SURRENDER OF
DFN INDIAN RESERVES
Purported Surrender of Duncan’s Indian Reserves 151 and 151B – 151H
Surveyor J. Lestock Reid had been instructed not to include the Shaftesbury settlers‘ claims in the Reserves to be surveyed. By 1905, at the time of the surveys, the Shaftesbury Settlement reportedly had a population of about 200 and included two sawmills and two gristmills. Non-aboriginal settlement had also spread beyond this hamlet on the north bank of the Peace River. By 1909 there were six settlements in this region: Peace River Crossing (formerly known as Peace River Landing), Shaftesbury, Silver Springs, Cold Springs, Bear Lake and Little Prairie.
With this influx of settlers came concerns about excess land being in the hands of the Aboriginal people and Ottawa began to receive requests for opening up for settlement the surveyed Indian Reserves in this region of the Peace. Increasing calls for the disposal of these Reserves came at the time of World War 1. In 1917, lawyers for a soldier serving overseas contacted the Indian Affairs Department asking about the availability of IR 151H, but were told this Reserve was not available. In June 1919, the Secretary of the Peace River Unionist Association proposed that all the Duncan‘s Indian Reserves, except IR 151, together with the Beaver (ancestors of today‘s Horse Lakes First Nation) Indian Reserves, excepting 152A, be made available for the purposes of soldier settlement. This request made its way to the offices of Arthur Meighan, Minister of the Interior, whose Private Secretary wrote a Memo to Duncan Campbell Scott, the Deputy Superintendent General of Indian Affairs. The Memo requested that all these above-mentioned Indian Reserves be thrown open for the purposes of settlement with the reason given that hundreds of returned soldiers are seeking land in this neighborhood.

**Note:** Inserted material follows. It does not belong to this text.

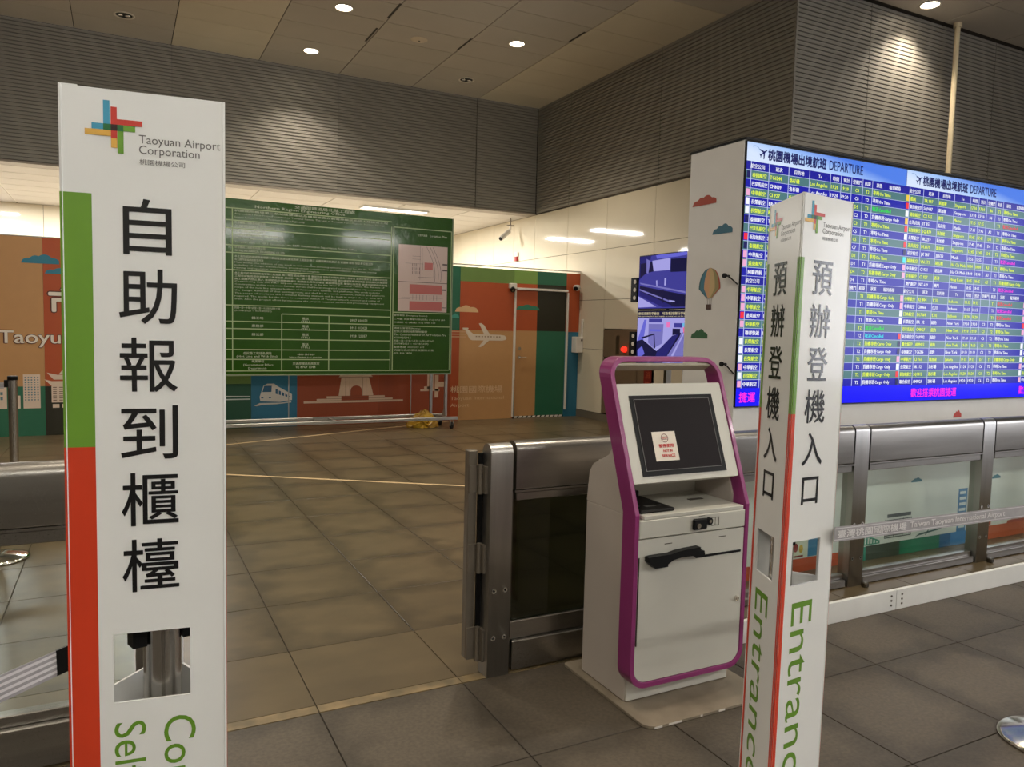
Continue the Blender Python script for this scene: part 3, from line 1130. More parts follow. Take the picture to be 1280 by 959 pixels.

By 1928, according to a Department of the Interior report, the available Crown lands in the region had been practically exhausted. Consequently, Ottawa obtained a purported surrender for eight of the ten reserves that had been allotted to the Duncan‘s First Nation. The Duncan‘s First Nation Chief and Council challenged the validity of the 1928 purported surrenders through the Government of Canada‘s Specific Claims Process. They submitted that the purported surrenders of these seven Indian Reserves in 1928 were null and void, as they were not obtained in strict compliance with statutory requirements governing the surrender of Reserve lands set out in section 51 of the 1927 Indian Act. However, Canada rejected this Specific Claim. Consequently Duncan‘s First Nation Chief and Council requested a public inquiry and report by the Indian Claims Commission; this resulted in the 1999 Inquiry Report entitled Duncan‘s First Nation Inquiry, 1928 Surrender Claim.